Voyages from Montreal, on the River St. Laurence, Through the Continent of North America, to the Frozen and Pacific Oceans; In the Years 1789 and 1793. With a Preliminary Account of the Rise, Progress, and Present State of the Fur Trade of that Country.

Mackenzie was the first white man to cross the Rockies, discover the river named for him, following it to the Arctic Ocean, and to write the early history of the fur trade.

p. iii: In this voyage, I was not only without the necessary books and instruments, but also felt myself deficient in the sciences of astronomy and navigation: I did not hesitate, therefore, to undertake a winter’s voyage to this country [i.e. Britain] in order to procure the one and acquire the other.

p. xxviii, on missionary influence on the Algonquins and the Iroquois: Near the extremity of the point their church is built, which divides the village in two parts, forming a regular angle along the water side. On the East is the station of the Algonquins, and on the West, one of the Iroquois, consisting in all of about five hund- red warriors.Each party has its missionary, and divine worship is performed according to the rites of the Roman Catholic religion, in their respective languages in the same church: and so assiduous have their pastors been, that these people have been instructed in reading and writing in their own language, and are better instructed than the Canadian inhabitants of the country of the lower ranks: but notwithstanding these advantages, and though the establishment is nearly coeval with the colonization of the country, they do not advance towards a state of civilization but retain their ancient habits, language, and customs, and are becoming every day more depraved, indigent, and insignificant.
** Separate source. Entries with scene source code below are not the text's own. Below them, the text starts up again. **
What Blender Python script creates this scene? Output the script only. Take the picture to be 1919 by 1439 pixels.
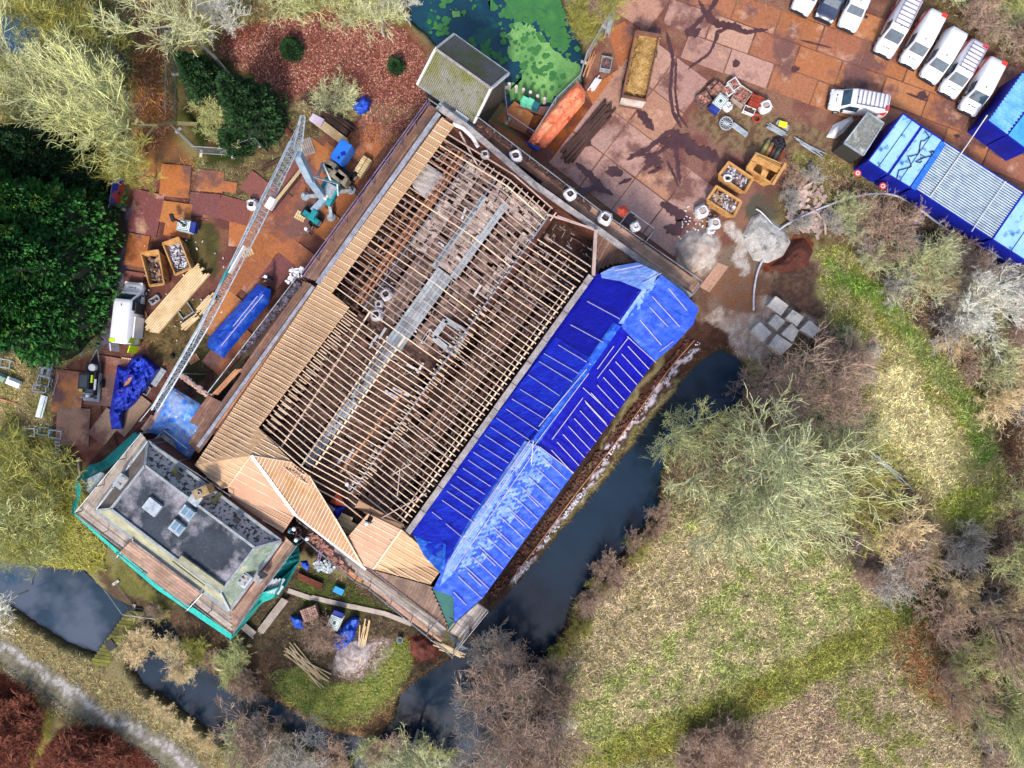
import bpy, bmesh, math, random
import numpy as np
from mathutils import Vector, Matrix, noise as mnoise
R = math.radians
rnd = random.Random(7)
sc = bpy.context.scene
for o in list(bpy.data.objects): bpy.data.objects.remove(o)
# ---------------- camera, sky, sun, exposure ----------------
H = 64.0
cd = bpy.data.cameras.new('camera'); cam = bpy.data.objects.new('camera', cd)
sc.collection.objects.link(cam); sc.camera = cam
cam.location = (0, 0, H); cam.rotation_euler = (0, 0, 0)
cd.sensor_width = 36; cd.lens = 24; cd.clip_start = .5; cd.clip_end = 2000
SUN_EL, SUN_AZ = 46, 188          # light comes from the bottom edge of the picture
w = bpy.data.worlds.new('World'); sc.world = w; w.use_nodes = True
nt = w.node_tree; bg = nt.nodes['Background']
sk = nt.nodes.new('ShaderNodeTexSky'); sk.sky_type = 'NISHITA'; sk.sun_disc = False
sk.sun_elevation = R(SUN_EL); sk.sun_rotation = R(SUN_AZ); sk.air_density = 1.0; sk.dust_density = 3.0; sk.ozone_density = 1.0
nt.links.new(sk.outputs[0], bg.inputs[0]); bg.inputs[1].default_value = .14
sl = bpy.data.lights.new('sun', 'SUN'); sl.energy = 2.2; sl.angle = R(9.0); sl.color = (1, .95, .88)
so = bpy.data.objects.new('sun', sl); sc.collection.objects.link(so)
az = R(SUN_AZ); el = R(SUN_EL)
sd = Vector((math.sin(az) * math.cos(el), math.cos(az) * math.cos(el), math.sin(el)))
so.rotation_euler = sd.to_track_quat('Z', 'Y').to_euler(); so.location = sd * 150
sc.view_settings.view_transform = 'Standard'; sc.view_settings.look = 'None'
sc.view_settings.exposure = 1.12; sc.view_settings.gamma = 1

# ---------------- coordinates ----------------
def G(X, Y, z=0.0):               # a point of the site map at height z
    k = (H - z) / H / 20.0
    return Vector(((X - 960) * k, (720 - Y) * k, z))
CA, SA = math.cos(R(54.5)), math.sin(R(54.5))
def px(u, v): return (490 + u * CA + v * SA, 805 - u * SA + v * CA)     # building axes
def B(u, v, z):
    X, Y = px(u, v); return G(X, Y, z)
UC, VC = 342.0, 333.0
def BF(u, v, z):                  # building axes measured on the ground plan
    X, Y = px(u, v); return Vector(((X - 960) / 20.0, (720 - Y) / 20.0, z))
def uv(X, Y): dx, dy = X - 490, Y - 805; return dx * CA - dy * SA, dx * SA + dy * CA

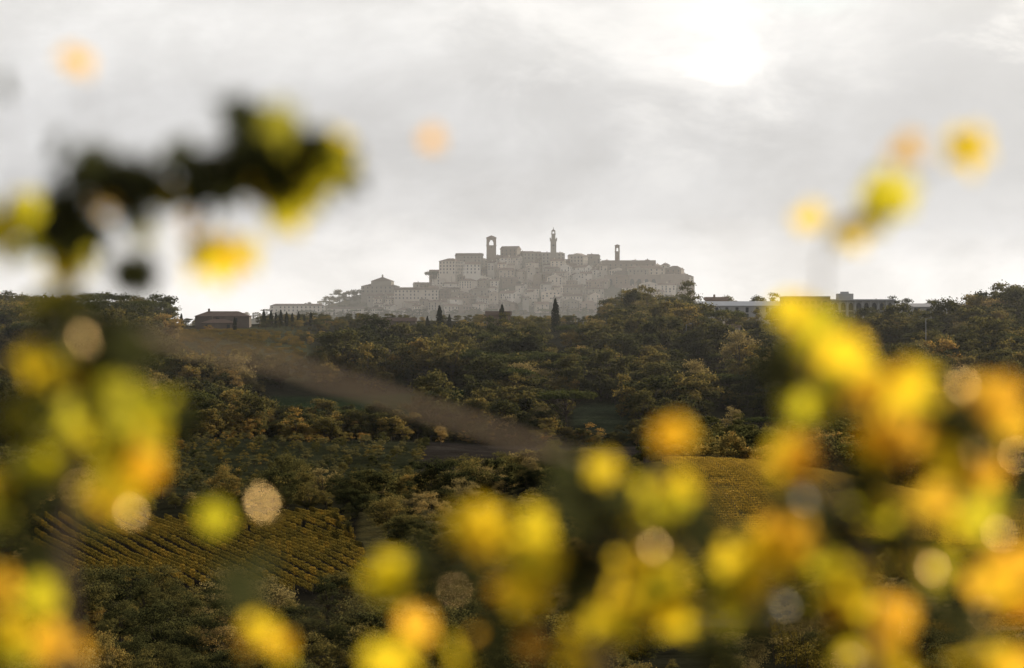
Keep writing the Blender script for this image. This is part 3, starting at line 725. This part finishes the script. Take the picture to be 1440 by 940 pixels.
left = cl([(102, 310, 24, 7, 'D', 4, .06), (125, 250, 26, 8, 'D', 4, .06), (160, 235, 24, 5, 'D'), (200, 262, 28, 8, 'D', 4, .06), (250, 240, 28, 8, 'D', 4, .06), (305, 232, 26, 8, 'D', 4, .06), (352, 195, 30, 10, 'D', 4, .062), (395, 200, 30, 8, 'D', 4, .06),
           (350, 240, 22, 4, 'D'), (400, 265, 28, 7, 'E'), (395, 285, 18, 3, 'G'), (440, 215, 30, 8, 'E', 4, .06), (435, 250, 26, 4, 'G'), (478, 235, 22, 7, 'E'), (475, 215, 18, 3, 'K'), (145, 285, 14, 2, 'O', 4, .045), (192, 382, 16, 8, 'D'), (95, 375, 14, 4, 'G', 4, .05), (108, 345, 16, 5, 'D'),
           (30, 318, 10, 5, 'Y', 4, .085), (311, 355, 9, 4, 'O', 4, .07), (105, 75, 3, 1, 'O', 4, .06), (5, 115, 3, 1, 'E', 4, .055), (280, 318, 5, 1, 'O', 4, .035), (190, 330, 20, 2, 'K', 4, .035), (230, 285, 20, 3, 'K', 4, .04),
           (100, 420, 12, 4, 'E', 4, .05), (75, 530, 26, 5, 'G'), (50, 575, 28, 5, 'E'), (105, 600, 24, 5, 'G'), (175, 555, 20, 5, 'G'), (205, 610, 28, 9, 'G', 4, .065), (195, 655, 24, 6, 'Y'), (140, 510, 24, 7, 'D'), (125, 455, 18, 5, 'D'),
           (190, 480, 24, 5, 'D'), (240, 590, 14, 2, 'D'), (20, 700, 36, 8, 'K'), (115, 710, 14, 2, 'O', 4, .045), (295, 722, 10, 2, 'G', 4, .05), (60, 850, 18, 5, 'Y'), (80, 895, 16, 4, 'O'), (15, 900, 26, 4, 'G'),
           (10, 820, 26, 2, 'O'), (40, 640, 30, 4, 'E'), (320, 830, 40, 3, 'D'), (130, 560, 24, 6, 'D'), (160, 690, 16, 2, 'O', 4, .045), (30, 520, 20, 3, 'D'), (85, 650, 24, 3, 'E'), (60, 760, 40, 3, 'D')])
def C3(px, py, y0=4.0):
    x, z = q(px, py); return (x*y0/4, y0, z*y0/4)
vine('grapevine', left, [([(-.66, 4, -1.9), (-.64, 4.02, -.9), C3(90, 800), C3(105, 600)], .016, .007), ([C3(105, 600), C3(100, 430), C3(100, 300), C3(150, 240), C3(330, 220), C3(490, 235)], .006, .002),
                       ([C3(100, 300), C3(30, 318), C3(5, 115)], .002, .001), ([C3(150, 240), C3(105, 75)], .0015, .001), ([C3(230, 260), C3(280, 318), C3(311, 355)], .0015, .001),
                       ([C3(60, 450, 4.4), C3(200, 470, 4.4), C3(430, 520, 4.4), C3(640, 590, 4.4), C3(870, 660, 4.4)], .0058, .005, 2)], -.6)  # cane added to form the pale diagonal streak
mid = cl([(360, 893, 8, 3, 'O', 4, .045), (397, 915, 7, 2, 'O', 4, .045), (548, 812, 12, 4, 'Y', 4, .055), (600, 800, 30, 4, 'D'), (580, 900, 20, 3, 'Y'), (560, 935, 16, 2, 'O'), (640, 925, 16, 2, 'G'),
          (690, 745, 24, 5, 'Y'), (750, 765, 26, 7, 'Y'), (730, 825, 18, 5, 'Y'), (660, 790, 30, 4, 'D'), (755, 900, 8, 2, 'O', 4, .045), (820, 790, 30, 5, 'D'), (800, 700, 24, 3, 'D'), (815, 910, 16, 2, 'G'), (862, 880, 22, 7, 'Y'),
          (850, 660, 6, 1, 'O', 4, .035), (947, 607, 6, 3, 'O', 4, .05), (895, 725, 24, 6, 'G'), (955, 700, 24, 6, 'G'), (870, 690, 25, 4, 'D'), (840, 740, 26, 6, 'D'), (920, 800, 26, 7, 'Y'),
          (885, 835, 26, 7, 'Y'), (945, 850, 22, 5, 'O'), (985, 740, 24, 5, 'D'), (700, 870, 30, 3, 'D'), (830, 850, 24, 4, 'D'), (690, 925, 16, 2, 'O')])
vine('grapevine', mid, [([(.15, 4, -1.9), (.14, 4, -.8), C3(840, 930), C3(880, 800)], .022, .007), ([C3(880, 800), C3(900, 720), C3(948, 607)], .005, .001), ([C3(860, 820), C3(740, 770), C3(560, 810), C3(380, 900)], .005, .001)], .15)
right = cl([(1085, 770, 26, 10, 'Y'), (1060, 800, 20, 5, 'Y'), (1110, 745, 18, 5, 'O'), (1190, 800, 20, 7, 'Y'), (1200, 835, 14, 3, 'Y'), (1125, 640, 16, 5, 'O'), (1100, 655, 14, 2, 'O'), (1155, 480, 20, 6, 'G'),
            (1135, 440, 14, 4, 'G'), (1170, 510, 20, 5, 'G'), (1130, 570, 16, 4, 'G'), (1100, 520, 20, 3, 'D'), (1210, 540, 18, 5, 'O'), (1250, 545, 18, 5, 'O'), (1285, 530, 14, 3, 'O'), (1310, 590, 26, 11, 'D'), (1350, 605, 22, 7, 'D'),
            (1240, 625, 20, 6, 'Y'), (1390, 560, 20, 6, 'O'), (1405, 600, 18, 4, 'O'), (1330, 640, 14, 5, 'Y'), (1370, 650, 14, 4, 'O'), (1260, 585, 18, 4, 'D'), (1215, 690, 24, 5, 'D'), (1180, 740, 24, 5, 'D'),
            (1270, 760, 30, 5, 'K'), (1310, 800, 16, 6, 'Y'), (1350, 730, 20, 4, 'G'), (1400, 790, 24, 4, 'O'), (1425, 850, 16, 6, 'O'), (1330, 870, 36, 5, 'D'), (1250, 860, 14, 3, 'O'), (1100, 880, 40, 6, 'D'),
            (1030, 830, 26, 3, 'G'), (1180, 900, 30, 4, 'K'), (1260, 930, 20, 4, 'Y'), (1400, 925, 24, 5, 'O'), (1130, 700, 22, 3, 'D'), (1010, 900, 30, 4, 'D'), (1420, 700, 24, 4, 'D'), (1230, 730, 16, 2, 'G'), (1310, 700, 20, 3, 'O'), (1160, 860, 16, 2, 'Y'),
            (1160, 295, 9, 2, 'O', 4, .058), (1185, 325, 9, 2, 'Y', 4, .058), (1245, 285, 11, 3, 'G', 4, .06), (1272, 205, 3, 1, 'O', 4, .05), (1352, 210, 6, 2, 'Y', 4, .058), (602, 183, 3, 1, 'O', 4, .034)])
vine('grapevine', right, [([(.5, 4, -1.9), (.5, 4, -.8), C3(1220, 930), C3(1200, 750)], .022, .007), ([C3(1200, 750), C3(1130, 570), C3(1150, 440), C3(1160, 320), C3(1245, 285), C3(1272, 205)], .005, .001),
                        ([C3(1200, 750), C3(1300, 620), C3(1400, 560)], .005, .001), ([C3(1245, 285), C3(1352, 210)], .0012, .001), ([C3(1200, 800), C3(1400, 800)], .004, .002)], .5)
# small glossy leaves added at mirror angle to the sun, making bright discs
gl = [(118, 473), (370, 707), (590, 860), (1355, 542), (1277, 580), (965, 778), (922, 768), (1372, 640), (1312, 800), (1195, 925), (1378, 715), (1140, 712), (150, 300), (1020, 700), (1260, 860), (1075, 860), (185, 720),
      (1245, 690), (1340, 700), (1405, 750), (1290, 770), (1160, 760), (1385, 860), (1000, 860), (760, 905), (640, 830), (110, 690), (1090, 800), (1430, 640), (820, 930)]
P_, F_, C_ = [], [], []; o = 0
for k_, (px, py) in enumerate(gl):
    p0 = np.array(C3(px, py, 3.85+random.uniform(-.25, .0))); tc_ = -p0/np.linalg.norm(p0); h_ = np.array(tosun)+tc_; h_ /= np.linalg.norm(h_)
    p1, f1, c1 = leaves(p0[None], h_[None]+R.normal(size=(1, 3))*.02, np.array([[0.2, 0, -1.]]), np.array([random.uniform(.020, .029) if k_ < 11 else random.uniform(.013, .021)]), np.ones((1, 3)))
    P_.append(p1); F_.append(f1+o); o += len(p1)
mk_mesh('added_glint_leaves', np.concatenate(P_), np.concatenate(F_), [M_GL])

# ------------------------------------------------------------------ camera
cd = bpy.data.cameras.new('camera'); cam = bpy.data.objects.new('camera', cd); COL.objects.link(cam); SC.camera = cam
cam.location = (0, 0, 0); cam.rotation_euler = (math.radians(90), 0, 0)
cd.lens = 100; cd.sensor_width = 36; cd.clip_start = .1; cd.clip_end = 80000
cd.dof.use_dof = True; cd.dof.focus_distance = 2500; cd.dof.aperture_fstop = 2.0
SC.view_settings.view_transform = 'Standard'; SC.view_settings.look = 'None'; SC.view_settings.exposure = 0
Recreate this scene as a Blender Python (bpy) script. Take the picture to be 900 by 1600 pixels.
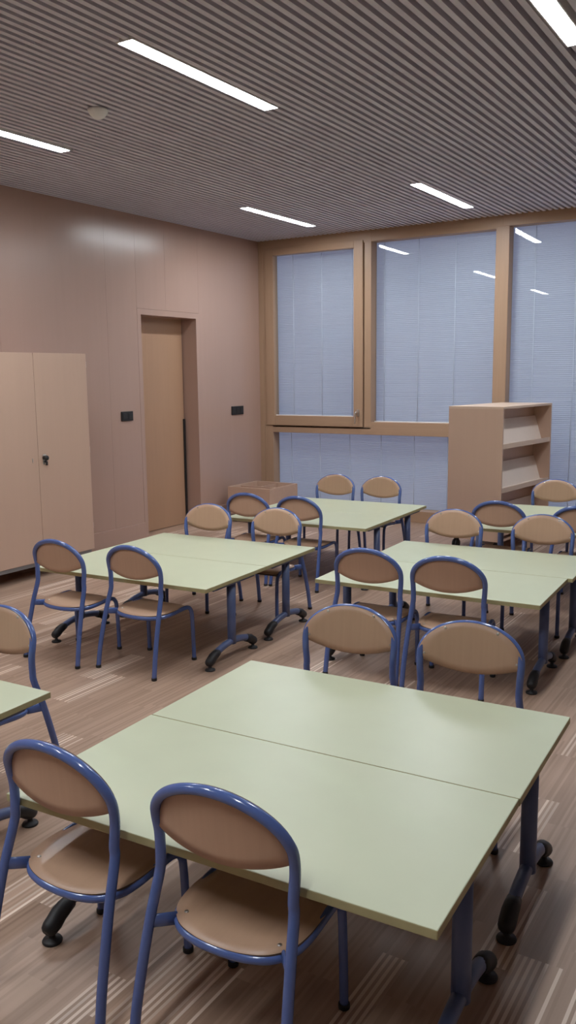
import bpy, bmesh, math, random
from mathutils import Vector, Matrix, noise
random.seed(4)
for o in list(bpy.data.objects): bpy.data.objects.remove(o)
scene = bpy.context.scene
C = scene.collection
PI = math.pi

# ------------------------------------------------------------------ camera
def setup_camera():
    yaw, pit, rol = math.radians(-31.85), math.radians(-9.02), math.radians(-0.66)
    fw = Vector((math.sin(yaw)*math.cos(pit), math.cos(yaw)*math.cos(pit), math.sin(pit)))
    r = Vector((math.cos(yaw), -math.sin(yaw), 0)); u = r.cross(fw)
    r2 = math.cos(rol)*r + math.sin(rol)*u; u2 = -math.sin(rol)*r + math.cos(rol)*u
    cd = bpy.data.cameras.new('camera'); cam = bpy.data.objects.new('camera', cd); C.objects.link(cam)
    M = Matrix((r2, u2, -fw)).transposed().to_4x4(); M.translation = Vector((0, 0, 1.525))
    cam.matrix_world = M
    cd.sensor_fit = 'VERTICAL'; cd.sensor_height = 24.0; cd.lens = 1349/1600*24.0
    cd.clip_start = 0.02; cd.clip_end = 100
    scene.camera = cam
setup_camera()

# ------------------------------------------------------------------ world, exposure
LAMP = 92.0           # emission strength of the ceiling luminaires
w = bpy.data.worlds.new('world'); scene.world = w; w.use_nodes = True
w.node_tree.nodes['Background'].inputs[0].default_value = (0.44, 0.48, 0.68, 1)
w.node_tree.nodes['Background'].inputs[1].default_value = 0.95
scene.view_settings.view_transform = 'Standard'
scene.view_settings.look = 'None'
scene.view_settings.gamma = 1.0
scene.view_settings.use_curve_mapping = False
scene.view_settings.exposure = 0.0

# ------------------------------------------------------------------ materials
def lin(c):
    return tuple(((v/255)/12.92 if v/255 <= .04045 else ((v/255+.055)/1.055)**2.4) for v in c)
class NT:
    def __init__(s, name):
        s.m = bpy.data.materials.new(name); s.m.use_nodes = True; s.t = s.m.node_tree
        s.b = s.t.nodes['Principled BSDF']
    def n(s, typ, **kw):
        nd = s.t.nodes.new(typ)
        for k, v in kw.items(): setattr(nd, k, v)
        return nd
    def l(s, a, b): s.t.links.new(a, b)
    def math(s, op, a, b=None):
        nd = s.n('ShaderNodeMath', operation=op)
        for i, v in enumerate((a, b)):
            if v is None: continue
            if isinstance(v, (int, float)): nd.inputs[i].default_value = v
            else: s.l(v, nd.inputs[i])
        return nd.outputs[0]
    def mix(s, f, a, b):
        nd = s.n('ShaderNodeMix', data_type='RGBA')
        if isinstance(f, (int, float)): nd.inputs[0].default_value = f
        else: s.l(f, nd.inputs[0])
        for i, v in ((6, a), (7, b)):
            if isinstance(v, tuple): nd.inputs[i].default_value = (*v[:3], 1)
            else: s.l(v, nd.inputs[i])
        return nd.outputs[2]
def plain(name, col, rough=.5, metal=0, spec=.5, var=0.0, scale=30):
    t = NT(name); t.b.inputs['Roughness'].default_value = rough; t.b.inputs['Metallic'].default_value = metal
    t.b.inputs['Specular IOR Level'].default_value = spec
    if var:
        tc = t.n('ShaderNodeTexCoord'); ns = t.n('ShaderNodeTexNoise'); ns.inputs['Scale'].default_value = scale
        t.l(tc.outputs['Object'], ns.inputs['Vector'])
        a = tuple(v*(1-var) for v in col); b = tuple(min(1, v*(1+var)) for v in col)
        t.l(t.mix(ns.outputs[0], a, b), t.b.inputs['Base Color'])
    else:
        t.b.inputs['Base Color'].default_value = (*col, 1)
    return t.m
def wood(name, col, stretch=(22, 22, 1.2), var=.13, rough=.4, spec=.5, world=False):
    """fine straight-grained veneer; grain runs along the axis with the small stretch"""
    t = NT(name)
    if world:
        g = t.n('ShaderNodeNewGeometry'); src = g.outputs['Position']
    else:
        g = t.n('ShaderNodeTexCoord'); src = g.outputs['Object']
    mp = t.n('ShaderNodeMapping'); mp.inputs['Scale'].default_value = stretch; t.l(src, mp.inputs['Vector'])
    n1 = t.n('ShaderNodeTexNoise'); n1.inputs['Scale'].default_value = 1.0; n1.inputs['Detail'].default_value = 5; n1.inputs['Roughness'].default_value = .65
    t.l(mp.outputs[0], n1.inputs['Vector'])
    mp2 = t.n('ShaderNodeMapping'); mp2.inputs['Scale'].default_value = tuple(v*.12 for v in stretch); t.l(src, mp2.inputs['Vector'])
    n2 = t.n('ShaderNodeTexNoise'); n2.inputs['Scale'].default_value = 1.0; t.l(mp2.outputs[0], n2.inputs['Vector'])
    f = t.math('ADD', t.math('MULTIPLY', n1.outputs[0], .6), t.math('MULTIPLY', n2.outputs[0], .4))
    a = tuple(v*(1-var*1.5) for v in col); b = tuple(min(1, v*(1+var*1.5)) for v in col)
    t.l(t.mix(f, a, b), t.b.inputs['Base Color'])
    t.b.inputs['Roughness'].default_value = rough; t.b.inputs['Specular IOR Level'].default_value = spec
    return t.m
def parquet():
    t = NT('parquet')
    g = t.n('ShaderNodeNewGeometry'); sep = t.n('ShaderNodeSeparateXYZ'); t.l(g.outputs['Position'], sep.inputs[0])
    x, y = sep.outputs[0], sep.outputs[1]
    def wn(a, b):
        cb = t.n('ShaderNodeCombineXYZ'); t.l(a, cb.inputs[0]); t.l(b, cb.inputs[1])
        nd = t.n('ShaderNodeTexWhiteNoise', noise_dimensions='2D'); t.l(cb.outputs[0], nd.inputs['Vector']); return nd.outputs['Value']
    row = t.math('FLOOR', t.math('DIVIDE', x, .118))
    zero = t.math('MULTIPLY', row, 0.0)
    off = wn(row, t.math('ADD', zero, 7.3))
    bid = t.math('FLOOR', t.math('ADD', t.math('DIVIDE', y, .40), t.math('MULTIPLY', off, 9.0)))
    brand = wn(row, bid)
    strip = t.math('FLOOR', t.math('DIVIDE', x, .00908))
    srand = wn(strip, t.math('ADD', bid, 31.7))
    srand2 = wn(strip, t.math('ADD', bid, 77.1))
    odd = t.math('GREATER_THAN', t.math('MODULO', t.math('ADD', strip, 4000.0), 2.0), .5)
    streak = t.math('MULTIPLY', t.math('MULTIPLY', odd, t.math('GREATER_THAN', srand, .40)), t.math('GREATER_THAN', brand, .77))
    mp = t.n('ShaderNodeMapping'); mp.inputs['Scale'].default_value = (60, 3, 1); t.l(g.outputs['Position'], mp.inputs['Vector'])
    ns = t.n('ShaderNodeTexNoise'); ns.inputs['Scale'].default_value = 1; ns.inputs['Detail'].default_value = 4; t.l(mp.outputs[0], ns.inputs['Vector'])
    tone = t.math('ADD', t.math('ADD', t.math('MULTIPLY', brand, .22), t.math('MULTIPLY', srand2, .36)), t.math('MULTIPLY', ns.outputs[0], .3))
    base = t.mix(tone, FLOOR_DARK, FLOOR_MID)
    col = t.mix(t.math('MULTIPLY', streak, t.math('ADD', t.math('MULTIPLY', srand2, .5), .36)), base, FLOOR_LIGHT)
    t.l(col, t.b.inputs['Base Color'])
    t.b.inputs['Roughness'].default_value = .42
    t.b.inputs['Specular IOR Level'].default_value = .4
    return t.m
FLOOR_DARK = (.245, .152, .103); FLOOR_MID = (.55, .375, .275); FLOOR_LIGHT = (.88, .72, .60)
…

p. 166: Lost a book of my observations for several days.

p. 174, a footnote: *From this day [Monday, 27.] to the 4th of June the courses of my voyage are omitted, as I lost the book that contained them. I was in the habit of sometimes indulging myself with a short doze in the canoe, and I imagine that the branches of the trees brushed my book from me, when I was in such a situation, which renders the account of these few days less distinct than usual.

p. 180, another footnote: *I shall now proceed with my usual regularity, which, as I have already mentioned, has been, for some days, suspended, from the loss of my book of observation.